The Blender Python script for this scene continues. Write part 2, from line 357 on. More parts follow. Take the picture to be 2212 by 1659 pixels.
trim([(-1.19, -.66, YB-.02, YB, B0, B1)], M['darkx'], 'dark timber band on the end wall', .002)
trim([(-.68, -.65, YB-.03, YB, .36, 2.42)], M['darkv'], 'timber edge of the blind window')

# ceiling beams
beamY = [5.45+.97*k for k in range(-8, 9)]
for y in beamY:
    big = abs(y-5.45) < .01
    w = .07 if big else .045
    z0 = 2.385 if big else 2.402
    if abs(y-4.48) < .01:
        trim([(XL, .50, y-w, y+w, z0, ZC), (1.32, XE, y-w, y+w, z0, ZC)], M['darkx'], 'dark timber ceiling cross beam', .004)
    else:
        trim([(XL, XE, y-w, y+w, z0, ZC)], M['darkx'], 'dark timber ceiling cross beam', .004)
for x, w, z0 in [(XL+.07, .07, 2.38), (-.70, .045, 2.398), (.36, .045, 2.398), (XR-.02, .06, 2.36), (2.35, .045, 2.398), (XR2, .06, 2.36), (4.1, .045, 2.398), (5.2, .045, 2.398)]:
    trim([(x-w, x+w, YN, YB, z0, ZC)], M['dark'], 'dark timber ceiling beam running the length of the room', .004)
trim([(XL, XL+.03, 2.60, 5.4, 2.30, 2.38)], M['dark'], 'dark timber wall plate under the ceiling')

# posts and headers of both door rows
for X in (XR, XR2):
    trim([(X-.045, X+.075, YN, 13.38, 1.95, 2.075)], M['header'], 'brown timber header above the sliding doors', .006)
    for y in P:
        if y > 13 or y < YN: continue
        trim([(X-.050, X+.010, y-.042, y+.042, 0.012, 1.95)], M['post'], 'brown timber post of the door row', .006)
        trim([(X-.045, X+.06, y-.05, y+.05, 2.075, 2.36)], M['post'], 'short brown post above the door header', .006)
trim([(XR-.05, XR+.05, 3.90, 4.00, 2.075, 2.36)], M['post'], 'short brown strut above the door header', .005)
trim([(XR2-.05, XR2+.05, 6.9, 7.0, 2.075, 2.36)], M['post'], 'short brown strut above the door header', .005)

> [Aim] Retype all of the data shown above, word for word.

> [Right answer]
The Blender Python script for this scene continues. Write part 2, from line 357 on. More parts follow. Take the picture to be 2212 by 1659 pixels.
trim([(-1.19, -.66, YB-.02, YB, B0, B1)], M['darkx'], 'dark timber band on the end wall', .002)
trim([(-.68, -.65, YB-.03, YB, .36, 2.42)], M['darkv'], 'timber edge of the blind window')

# ceiling beams
beamY = [5.45+.97*k for k in range(-8, 9)]
for y in beamY:
    big = abs(y-5.45) < .01
    w = .07 if big else .045
    z0 = 2.385 if big else 2.402
    if abs(y-4.48) < .01:
        trim([(XL, .50, y-w, y+w, z0, ZC), (1.32, XE, y-w, y+w, z0, ZC)], M['darkx'], 'dark timber ceiling cross beam', .004)
    else:
        trim([(XL, XE, y-w, y+w, z0, ZC)], M['darkx'], 'dark timber ceiling cross beam', .004)
for x, w, z0 in [(XL+.07, .07, 2.38), (-.70, .045, 2.398), (.36, .045, 2.398), (XR-.02, .06, 2.36), (2.35, .045, 2.398), (XR2, .06, 2.36), (4.1, .045, 2.398), (5.2, .045, 2.398)]:
    trim([(x-w, x+w, YN, YB, z0, ZC)], M['dark'], 'dark timber ceiling beam running the length of the room', .004)
trim([(XL, XL+.03, 2.60, 5.4, 2.30, 2.38)], M['dark'], 'dark timber wall plate under the ceiling')

# posts and headers of both door rows
for X in (XR, XR2):
    trim([(X-.045, X+.075, YN, 13.38, 1.95, 2.075)], M['header'], 'brown timber header above the sliding doors', .006)
    for y in P:
        if y > 13 or y < YN: continue
        trim([(X-.050, X+.010, y-.042, y+.042, 0.012, 1.95)], M['post'], 'brown timber post of the door row', .006)
        trim([(X-.045, X+.06, y-.05, y+.05, 2.075, 2.36)], M['post'], 'short brown post above the door header', .006)
trim([(XR-.05, XR+.05, 3.90, 4.00, 2.075, 2.36)], M['post'], 'short brown strut above the door header', .005)
trim([(XR2-.05, XR2+.05, 6.9, 7.0, 2.075, 2.36)], M['post'], 'short brown strut above the door header', .005)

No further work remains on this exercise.